Baker's Dozen

Artists discuss the 13 records that shaped their lives

1. Electric Light OrchestraFace The Music

When I was sixteen, my parents went on holiday to Greece, leaving me with some money for use in an emergency. I went to Andy’s Records in Lancaster and bought a gold-plated CD of ELO’s Face The Music along with the Labyrinth soundtrack. The rest of the money went on alcohol at the Water Witch and I woke up the following morning on the bathroom floor covered in vomit and wearing a t-shit and a tie.
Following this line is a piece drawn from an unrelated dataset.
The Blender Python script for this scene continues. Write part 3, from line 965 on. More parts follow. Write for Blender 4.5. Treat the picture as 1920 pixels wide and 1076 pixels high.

Actually I already had copies of all the ELO albums on vinyl since my earliest years. So formative was ELO’s presence in my life as a boy that the concept of Jeff Lynne held at least as equal a weight and centrality to human existence as the concept of a car or a cauliflower. Plato might say that there is a Form of Jeff Lynne. Even the Jet Records label logo has a magic about it on the turntable. In truth I could have picked any of their albums from On The Third Day to Time as they are all fabulous but I have a particular soft spot for the mid-70s sound, just after Kelly Groucutt had joined but before they got massive with Out Of The Blue. It’s quite strange music but they managed to reach that huge level of success. I think it’s probably what I subconsciously want One More Grain to be like eventually.

I spend a lot of time reading comments about ELO on YouTube. There was a cracker recently. A woman said, in earnest, that Jeff Lynne’s voice on ‘Do Ya’ spoke to her on some primal level and commanded her to start a family with him. I often wonder what I would think of Jeff Lynne if I were a heterosexual female.